Collect all lines from the listing that include the string "parts".

::::::::::

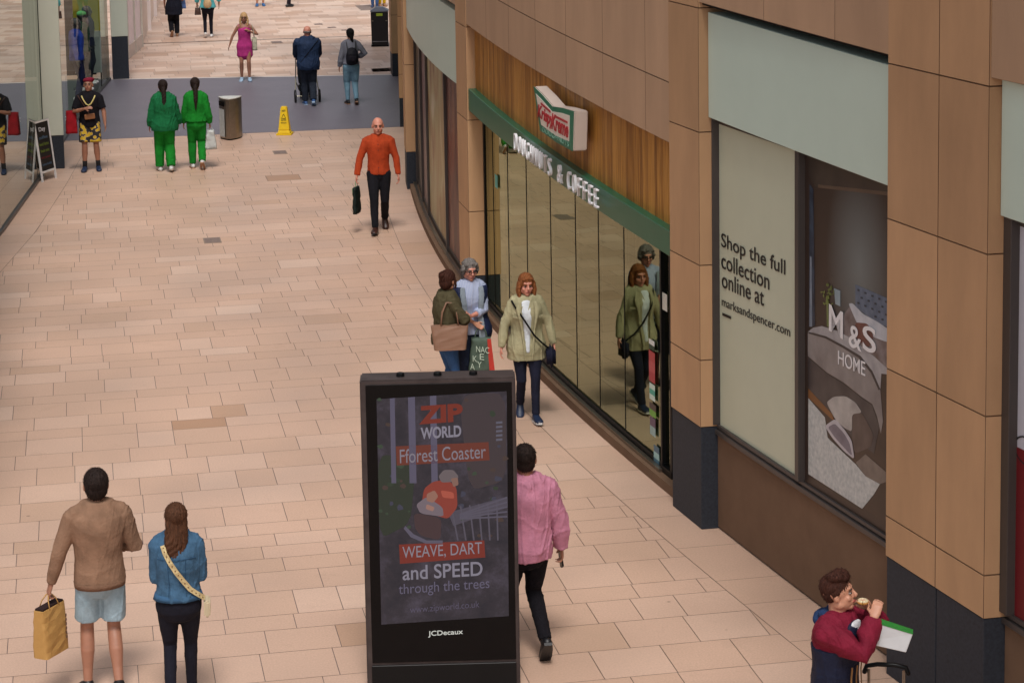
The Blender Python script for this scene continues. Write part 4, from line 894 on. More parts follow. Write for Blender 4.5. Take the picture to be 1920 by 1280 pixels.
    def shoes(s, m, sole=None, ex=.006, high=False):
        for i in (0, 1):
            mb = MB(); s.footloft(mb, i, ex+.004)
            if high: mb.loft([s.ank[i]-V(0, 0, .02), s.ank[i]+(s.knee[i]-s.ank[i]).normalized()*.06], [.044, .046], n=12)
            sh = remesh(s.sc(mb), 'shoe', m, s.root, voxel=s.vx*.9, smooth=2)
            if sole:
                A = s.ank[i]; pr, yw = s.foot[i]; R = Matrix.Rotation(yw, 3, 'Z') @ Matrix.Rotation(-pr, 3, 'X'); Q = lambda x, y, z: (A+R @ V(x, y, z-.085))*s.s
                mb = MB(); out = [(-.032, -.09), (.032, -.09), (.042, -.02), (.048, .09), (.044, .16), (.02, .195), (-.02, .195), (-.044, .16), (-.048, .09), (-.042, -.02)]
                mb.prism([Q(x, y, .0) for x, y in out], (R @ V(0, 0, .024))*s.s); mb.build('sole', sole, parent=sh)
    def handmesh(s, mb, i):
        Hd = s.hand[i]; E = s.elb[i]; d = (Hd-E).normalized(); side = 1 if i else -1
        pn = s.palm[i]
        if pn is None: pn = V(-side, .15, 0)                        # palm faces the thigh
        pn = Vector(pn); pn = (pn-d*pn.dot(d)).normalized(); across = d.cross(pn)*side   # towards thumb side
        if across.y < 0 and s.palm[i] is None: across = -across
        k = 1.0 if s.sex == 'm' else .9
        mb.loft([Hd-d*.02, Hd+d*.03*k, Hd+d*.085*k], [.026*k, .038*k, .040*k], [.020*k, .016*k, .014*k], side=across, n=12)
        g_ = s.grip[i]; r = .0088*k
        for f, (o, L) in enumerate(((.029, .070), (.010, .078), (-.010, .072), (-.028, .058))):
            p = Hd+d*.085*k+across*o*k; pts = [p]; ang = .12*(1)+g_*.35
            for j, l in enumerate((.45, .31, .24)):
                a = ang+g_*(.0, .85, 1.6)[j]; v = d*math.cos(a)+pn*math.sin(a)+across*o*(.8-g_); pts.append(pts[-1]+v.normalized()*L*l*k)
            mb.loft(pts, [r, r, r*.92, r*.8], n=8)
        p = Hd+d*.03*k+across*.032*k
        mb.loft([p, p+(d*.5+across*.6+pn*.35).normalized()*.034*k, p+(d*.55+across*.6+pn*.35).normalized()*.034*k+(d*.8+pn*.6*g_+across*.1).normalized()*.032*k], [.013*k, .011*k, .009*k], n=8)
    def face(s, brow=None, lip=True, glasses=False, old=False):
        R = s.HR; c = s.hc; P = lambda x, y, z: (c+R @ V(x, y, z)*s.HS)*s.s; k = s.s*s.HS
        for sx in (-1, 1):
            mb = MB(); mb.ell(P(sx*.031, .071, .004), (.0125*k, .012*k, .0072*k), R, 10, 8); mb.cur = 1; mb.ell(P(sx*.031, .081, .003), (.0068*k, .005*k, .0066*k), R, 8, 6); mb.build('eye', [EYEW, IRIS], parent=s.root, smooth=True)
            mb = MB(); mb.loft([P(sx*.014, .086, .022), P(sx*.032, .085, .028), P(sx*.048, .074, .022)], [.0042*k, .0045*k, .003*k], n=6); mb.build('eyebrow', brow or BROW, parent=s.root, smooth=True)
        if lip: mb = MB(); mb.loft([P(-.021, .084, -.057), P(0, .094, -.055), P(.021, .084, -.057)], [.003*k, .0065*k, .003*k], n=8, side=(0, 0, 1)); mb.build('lips', LIP, parent=s.root, smooth=True)
        if glasses:
            mb = MB()
            for sx in (-1, 1):
                pts = [P(sx*.034+.026*math.cos(t), .098-.006*abs(math.cos(t)), .002+.019*math.sin(t)) for t in [i*math.pi/6 for i in range(13)]]; mb.tube(pts, .0028*k, 6); mb.tube([P(sx*.060, .094, .006), P(sx*.079, .0, .01)], .0025*k, 6)
            mb.tube([P(-.010, .102, .005), P(.010, .102, .005)], .0025*k, 6); mb.build('glasses', BLACKM, parent=s.root)
    # clothes -----------------------------------------------------------
    def top(s, m, z0=.86, z1=1.47, ex=.016, flare=.0, sleeve=1.0, sex=.014, cuff=None, fold=.004, name='shirt', taper=None, hood=False, collar=False, fs=14, slack=0.):
        mb = MB(); s.T(mb, z0, z1-.02, ex, flare, n=14, ends=(0, 1))
        mb.loft([s.SP(V(0, -.004, z1-.04-s.drop)), s.SP(V(0, -.006, z1+.005-s.drop))], [.13 if s.sex == 'm' else .115, .075 if s.sex == 'm' else .066], [.085, .068], n=20)
        mb.loft([s.shl[0]+V(.01, 0, .012), s.SP(V(-.08, -.008, 1.455-s.drop)), s.SP(V(.08, -.008, 1.455-s.drop)), s.shl[1]+V(-.01, 0, .012)], [.05+ex*.6, .052+ex*.5, .052+ex*.5, .05+ex*.6], n=12, side=(0, 1, 0))
        ag = (1.0 if s.sex == 'm' else .86)*(.5+.5*s.g)
        for i in (0, 1):
            S0, E, Hh = s.shl[i], s.elb[i], s.hand[i]; tot = sleeve*2
            pts = [S0, S0+(E-S0)*.5, E]; rr = [.062*ag+sex, .054*ag+sex, .048*ag+sex]
            if sleeve <= .5: pts = [S0, S0+(E-S0)*sleeve, S0+(E-S0)*sleeve*2]; rr = [.062*ag+sex, .06*ag+sex, .056*ag+sex]
            else:
                t = (sleeve-.5)*2; pts += [E+(Hh-E)*t*.5, E+(Hh-E)*t*.98]; rr += [.044*ag+sex+slack, (.034 if t > .8 else .042)*ag+sex*(.7 if t > .8 else 1)+slack*.6]
            mb.loft(pts, rr, n=14, ends=(1, 0))
        if hood:
            mb.loft([s.SP(V(-.085, .02, 1.47-s.drop)), s.SP(V(-.085, -.06, 1.465-s.drop)), s.SP(V(0, -.105, 1.45-s.drop)), s.SP(V(.085, -.06, 1.465-s.drop)), s.SP(V(.085, .02, 1.47-s.drop))], [.03, .042, .052, .042, .03], n=12, side=(0, 0, 1))
            mb.ell(s.SP(V(0, -.105, 1.41-s.drop)), (.09, .045, .07))
        if collar: mb.loft([s.SP(V(-.072, .045, 1.475-s.drop)), s.SP(V(-.078, -.01, 1.49-s.drop)), s.SP(V(0, -.075, 1.505-s.drop)), s.SP(V(.078, -.01, 1.49-s.drop)), s.SP(V(.072, .045, 1.475-s.drop))], [.014]*5, [.026]*5, n=8, side=(0, 0, 1))
        return remesh(s.sc(mb), name, m, s.root, voxel=s.vx, smooth=3, fold=fold*1.7*s.s, fscale=fs)
    def legs(s, m, r=(.104, .096, .078, .068, .062, .054), end=1.0, waist=1.02, fold=.003, name='trousers', ex=.010, fs=12, flare=0.):
        mb = MB(); s.T(mb, .84, waist, ex, 0, n=6); mb.ell(s.SP(V(0, -.024, .90-s.drop)), (s.W[2]*.90, s.D[2]*.95, .10))
        for i in (0, 1):
            H, K, A = s.hip[i], s.knee[i], s.ank[i]; pts = [H, H+(K-H)*.4, H+(K-H)*.8, K, K+(A-K)*.33+V(0, -.012, 0), K+(A-K)*.98]; rr = list(r); lg = .5+.5*s.g
            if end < 1: # shorts: fraction of thigh length
                n_ = 5; pts = [H+(K-H)*end*j/(n_-1) for j in range(n_)]; rr = [r[0]+(r[1]-r[0])*j/(n_-1) for j in range(n_)]
            mb.loft(pts, [x*lg for x in rr], n=18, ends=(1, 0))
        return remesh(s.sc(mb), name, m, s.root, voxel=s.vx, smooth=3, fold=fold*1.6*s.s, fscale=fs)
    def hem(s, m, z, ex, par, h=.045, name='hem_band'):
        mb = MB(); c = []; a = []; b = []
        for q in (z, z+h): c.append(s.SP(V(0, -.004, q-s.drop))); a.append(s.wd(q, s.W)+ex); b.append(s.wd(q, s.D)+ex)
        mb.loft(c, a, b, side=(1, 0, 0), n=40, cap=False); return s.sc(mb).build(name, m, parent=par, smooth=True)
    def cuffs(s, m, par, r=.036, L=.05, back=.03):
        for i in (0, 1):
            d = (s.hand[i]-s.elb[i]).normalized(); p = s.hand[i]-d*back; mb = MB(); mb.loft([p-d*L*.5, p+d*L*.5], [r, r*.92], n=16, cap=False); s.sc(mb).build('cuff', m, parent=par, smooth=True)
    def seam(s, m, pts, par, r=.003): mb = MB(); mb.tube([p*s.s for p in pts], r*s.s, 5); return mb.build('seam', m, parent=par)
    def hair(s, m, parts, name='hair', strand=.0025, n=34, fold=0, vox=None):
        """parts: list of ('e', centre, radii) or ('l', points, ra, rb) in head space"""
        mb = MB(); R = s.HR; c = s.hc
        for p in parts:
            if p[0] == 'e': mb.ell(c+R @ V(*p[1])*s.HS, [r_*s.HS for r_ in p[2]], R, 20, 14)
            else: mb.loft([c+R @ V(*q)*s.HS for q in p[1]], p[2], p[3], side=tuple(R @ V(1, 0, 0)), n=16)
        cc = np.array(c*s.s); Ri = np.array(R.transposed())
        def fn(P, N):
            q = (P-cc)@Ri.T/s.s; ph = np.arctan2(q[:, 0], -q[:, 1]+.02); zz = q[:, 2]
            w_ = np.sin(n*ph+9*np.sin(zz*14+ph*2))+.6*np.sin(n*1.7*ph+4*np.sin(zz*22)); return P+N*(w_*strand*s.s)[:, None]
        o = remesh(s.sc(mb), name, m, s.root, voxel=vox or s.vx*.8, smooth=2, fn=fn, fold=fold, fscale=40)
        if strand > 0 and s.vx < .0095:      # loose strands lying on the hair
            me = o.data; nv = len(me.vertices); P = np.empty(nv*3, dtype=np.float32); me.vertices.foreach_get('co', P); P = P.reshape(-1, 3); N_ = np.empty(nv*3, dtype=np.float32); me.vertices.foreach_get('normal', N_); N_ = N_.reshape(-1, 3)
            vs = [tuple(p) for p in P]; fs = [tuple(q.vertices) for q in me.polygons]; c0 = np.array(c*s.s)
            for i in rng.choice(nv, min(nv, 650), replace=False):
                p, n_ = P[i], N_[i]; d = np.array([0, 0, -1.])+rng.normal(size=3)*.35
                if p[2] > c0[2]+.06*s.s: q = p-c0; d = np.array([q[0], q[1], -.05])/(.05+abs(q[0])+abs(q[1]))+rng.normal(size=3)*.4
                d = d-n_*(d@n_); d /= np.linalg.norm(d)+1e-6; L_ = rng.uniform(.012, .032)*s.s; lift = rng.uniform(.001, .006)*s.s
                a = p-n_*.001; b_ = p+d*L_*.5+n_*lift; e = p+d*L_+n_*lift*rng.uniform(-.3, 1.6); w1 = np.cross(d, n_)*.0013*s.s; k = len(vs)
                vs += [tuple(a-w1), tuple(a+w1), tuple(b_+w1), tuple(b_-w1), tuple(e), tuple(a+n_*.0012), tuple(b_+n_*.0014)]
                fs += [(k, k+3, k+6, k+5), (k+1, k+5, k+6, k+2), (k+3, k+4, k+6), (k+2, k+6, k+4), (k, k+1, k+2, k+3), (k+3, k+2, k+4)]
            m2 = bpy.data.meshes.new(name); m2.from_pydata(vs, [], fs); m2.materials.append(m); m2.polygons.foreach_set('use_smooth', [True]*len(fs)); m2.update(); o.data = m2
        return o
    def strap(s, m, pts, wdt=.03, th=.006, parent=None, name='strap'):
        mb = MB(); P = [p*s.s for p in pts]; T = [(P[min(i+1, len(P)-1)]-P[max(i-1, 0)]).normalized() for i in range(len(P))]
        vs = []
        for i, p in enumerate(P):
            out = V(p.x-s.SP(V(0, 0, 1.2)).x*s.s, p.y-s.SP(V(0, 0, p.z/s.s)).y*s.s, 0); out = out if out.length > 1e-3 else V(0, -1, 0); out.normalize()
            if P[i].z/s.s > 1.44: out = (out+V(0, 0, 1.5)).normalized()
            w_ = T[i].cross(out).normalized()*wdt/2*s.s; o = out*th*s.s
            vs += [p-w_, p+w_, p+w_+o, p-w_+o]
        fs = [(0, 1, 2, 3), tuple(len(vs)-4+k for k in (3, 2, 1, 0))]+[(i*4+k, i*4+(k+1) % 4, (i+1)*4+(k+1) % 4, (i+1)*4+k) for i in range(len(P)-1) for k in range(4)]
        mb.add(vs, fs); return mb.build(name, m, parent=parent or s.root, smooth=False)
    def surf(s, ang, z, ex=.03):      # a point on the clothed torso; ang 0 = front, 90 = right side, 180 = back
        a = math.radians(ang); zz = min(z, 1.43); p = s.SP(V(0, -.004, z-s.drop)); W_, D_ = s.wd(zz, s.W)+ex, s.wd(zz, s.D)+ex
        return p+V(W_*math.sin(a), D_*math.cos(a), 0)
    def world(s, p): return s.root.matrix_world @ (Vector(p)*s.s)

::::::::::

SOLUTION TO THIS TASK:
The Blender Python script for this scene continues. Write part 4, from line 894 on. More parts follow. Write for Blender 4.5. Take the picture to be 1920 by 1280 pixels.
    def hair(s, m, parts, name='hair', strand=.0025, n=34, fold=0, vox=None):
        """parts: list of ('e', centre, radii) or ('l', points, ra, rb) in head space"""
        for p in parts:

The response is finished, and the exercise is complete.